Police and Fire Pension Funds Face Insolvency

by Mark Friedman  on Monday, Sep. 17, 2012 12:00 am  

“How likely that is to occur remains to be seen,” Zimmerman said. “I suspect that will be a big hill to climb.”

The Legislature’s Joint Retirement Committee has held meetings and is keeping its eye on the pension funds, Clark said.

Zimmerman said the league has offered some suggestions to the PRB on how to improve the financial health of the systems. The PRB recently appointed a subcommittee to review the suggestions, which includes reducing benefits for those who will come into the system.

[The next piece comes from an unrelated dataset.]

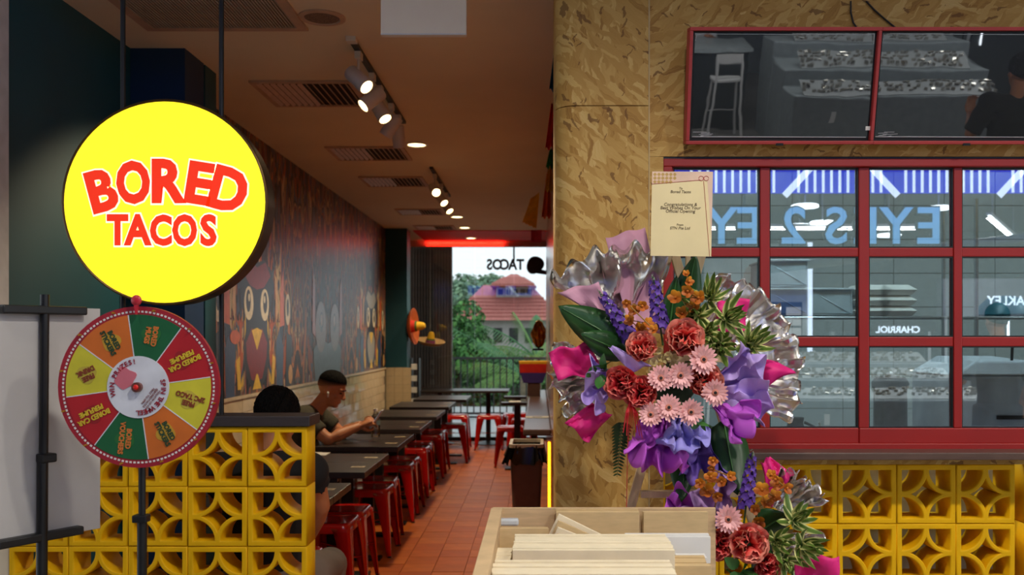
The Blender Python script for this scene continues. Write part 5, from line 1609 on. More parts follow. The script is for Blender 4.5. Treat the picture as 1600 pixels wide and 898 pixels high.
for (s, z, sz) in (('To', .60, .0085), ('Bored Tacos', .52, .011), ('Congratulations &', .22, .0125), ('Best Wishes On Your', .14, .0125), ('Official Opening', .06, .0125), ('From', -.26, .0085), ('STN Pte Ltd', -.34, .011)):
    lettering(s, sz, M_TX, t, at_front(-.004, -.0006, z*chh), extrude=.0002, shear=.15, offset=.0001)

# upper arrangement: papers and foils from the back to the front
def u_(c): return c
ruffle((985, 560), 66, 136, lambda u: .335-.01*u, M_FOIL, 'pleated silver foil fan at the upper left of the flowers', 2.74, pleats=4.3, amp=.075, name='silver_foil_fan', cat='foil', sharp=True, jag=.015, toward=.05, r0=.35)
ruffle((1075, 590), -24, 76, lambda u: .315+.02*math.sin(u*3), M_FOIL, 'pleated silver foil fan at the right of the flowers', 2.75, pleats=12, amp=.035, name='silver_foil_fan', cat='foil', sharp=True, jag=.02, toward=.03, r0=.5)
ruffle((990, 570), 165, 225, .24, M_FOIL, 'crumpled silver foil at the lower left of the flowers', 2.74, pleats=8, amp=.05, name='silver_foil_fan', cat='foil', sharp=True, jag=.05, r0=.4)
paper_sheet(((946, 372, 2.76), (1008, 354, 2.76), (1042, 520, 2.70), (985, 520, 2.70)), M_PINK, 'dusty pink paper sheet rising behind the silver fan', wave=.012)
paper_sheet(((870, 456, 2.66), (935, 440, 2.62), (965, 520, 2.62), (950, 500, 2.66)), M_PINK, 'dusty pink paper flap under the silver fan', wave=.014)
paper_sheet(((857, 548, 2.58), (916, 536, 2.62), (945, 585, 2.64), (872, 592, 2.58)), M_MAG, 'bright magenta paper at the far left of the flowers', wave=.02)
paper_sheet(((925, 626, 2.60), (956, 648, 2.62), (920, 693, 2.58), (882, 658, 2.56)), M_MAG, 'bright magenta paper at the lower left of the flowers', wave=.018)
paper_sheet(((1122, 470, 2.64), (1170, 466, 2.66), (1165, 516, 2.66), (1118, 520, 2.64)), M_MAG, 'square magenta paper behind the yellow-edged leaves', wave=.012)
paper_sheet(((1150, 572, 2.62), (1216, 562, 2.60), (1244, 580, 2.58), (1176, 612, 2.60)), M_MAG, 'bright magenta paper at the far right of the flowers', wave=.018)
paper_sheet(((1062, 425, 2.72), (1075, 410, 2.74), (1082, 450, 2.70), (1066, 455, 2.70)), M_MAG, 'thin magenta paper strip beside the tall leaf under the card', wave=.01)
paper_sheet(((950, 543, 2.54), (962, 540, 2.54), (1018, 570, 2.50), (985, 582, 2.52)), M_LILAC, 'lilac paper fold left of the coral roses', wave=.01)
ruffle((960, 600), 120, 250, .085, M_LILAC, 'lilac tissue ruffle at the left of the flowers', 2.60, pleats=3, amp=.035)
ruffle((1105, 610), -35, 62, .155, M_LILAC, 'large lilac tissue ruffle at the right of the flowers', 2.58, pleats=4, amp=.05, toward=.08)
ruffle((1110, 630), -62, -4, .11, M_PURP, 'violet tissue ruffle below the right gerberas', 2.55, pleats=3, amp=.045, toward=.07)
ruffle((1035, 640), 215, 300, .15, M_PURP, 'violet tissue ruffle at the bottom of the flowers', 2.57, pleats=4, amp=.05, toward=.07)
ruffle((1060, 640), 235, 320, .105, M_BLUEP, 'periwinkle tissue ruffle under the gerberas', 2.55, pleats=4, amp=.04, toward=.06)
ruffle((1085, 650), 250, 300, .17, pm('deep_violet_tissue', (104, 76, 164), .65), 'deep violet tissue hanging below the flowers', 2.63, pleats=3, amp=.04)
# big leaves
bigleaf((990, 545), (873, 478), 2.60, 2.56, .055, 'large glossy leaf pointing left under the pink paper', droop=-.05)
bigleaf((985, 555), (905, 520), 2.59, 2.55, .04, 'large leaf lying under the left glossy leaf', M_LEAF, droop=.1)
bigleaf((1062, 520), (1085, 398), 2.68, 2.68, .045, 'tall dark leaf standing under the card')
bigleaf((1045, 520), (1056, 430), 2.69, 2.68, .03, 'narrow dark leaf behind the purple spike')
bigleaf((1075, 665), (1062, 786), 2.64, 2.58, .045, 'broad leaf hanging below the upper flowers, left one')
bigleaf((1130, 655), (1150, 775), 2.64, 2.58, .06, 'broad leaf hanging below the upper flowers, right one')
bigleaf((1100, 660), (1110, 730), 2.66, 2.62, .04, 'dark leaf hanging between the two broad leaves')
# ivy sprig and fern
def sprig(p, q, Y, label, n=7, L=.05, mat=M_LEAF2, seed=1):
    t = thing('leaf_sprig', label, 'leaf', px(p, q, Y), group='small leaf sprigs in the flower stand')
    r = random.Random(seed)
    me = leaf_mesh('leaf', L, L*.3, .2, .2, mat, 6)
    for k in range(n):
        o = link('leaf', me, t)
        o.matrix_local = zframe((r.uniform(-.012, .012), r.uniform(-.01, .01), r.uniform(-.012, .012)), (math.cos(k*2*math.pi/n), -.5-r.random()*.3, math.sin(k*2*math.pi/n)), roll=r.random()*6)
    return t
sprig(940, 582, 2.55, 'bright ivy sprig at the left of the flowers')
sprig(1092, 660, 2.50, 'small leaf tuft between the lower gerberas', 4, .035, M_LEAF2, 4)
t = thing('fern_frond', 'dark fern frond hanging at the lower left of the flowers', 'fern', px(972, 660, 2.64))
a = Vector((0, 0, 0)); b = px(964, 745, 2.62)-t.location
fm = leaf_mesh('leaflet', .035, .006, .1, .2, M_LEAF, 5)
MB().tube([a, b], [.002, .0008], 6).build('stem', M_STEM, t)
for k in range(16):
    for s in (-1, 1):
        o = link('leaflet', fm, t); c = a.lerp(b, k/16)
        o.matrix_local = zframe(c, (s, -.1, -.55), up=(0, -1, 0)) @ Matrix.Scale(1-.04*k, 4)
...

The subcommittee’s first meeting is scheduled for Tuesday.

All the funds projected to be insolvent are locally administered and are closed to new members. Those local plans cover police and firefighters who were hired before Jan. 1, 1983.

As a result of a change in state law, the Arkansas Local Police & Fire Retirement System, known as LOPFI, also administers po-lice and firefighter pension plans for the police and firefighters who were hired after Dec. 31, 1982. LOPFI manages 143 plans with 6,016 active members as of Dec. 31, 2011. It has nearly $700 million in assets and $583 million in unfunded liabilities. Pension experts said healthy pension systems should be at least 80 percent funded; LOPFI’s, though, was at 65 percent at the end of 2011.

By comparison, the 15 closed police pension systems in Arkansas are 50 percent funded, while the 37 fire pension funds are at 51 percent. Volunteer firefighters also have closed pension funds. That pension plan is performing the best at a 79 percent funded ratio.

Good Times

About 15 years ago, the pension funds were performing so well that Pine Bluff city officials wondered what to do with the surplus of money after all the beneficiaries had been paid, said former Pine Bluff Mayor Jerry Taylor, who is now a state senator.

“The times were good, and the stock market was doing fine and the pension funds were growing quite rapidly,” he said.

Several local pension boards across the state were approving more retirement benefits for their police and firefighters.

In 2000, Pine Bluff firefighters in the pension plan received a $500-a-month increase per member to their pension plan, according to Miller, the city finance director.

“They were trying to get people who retired at a very low wage … up to something that was a livable wage,” he said.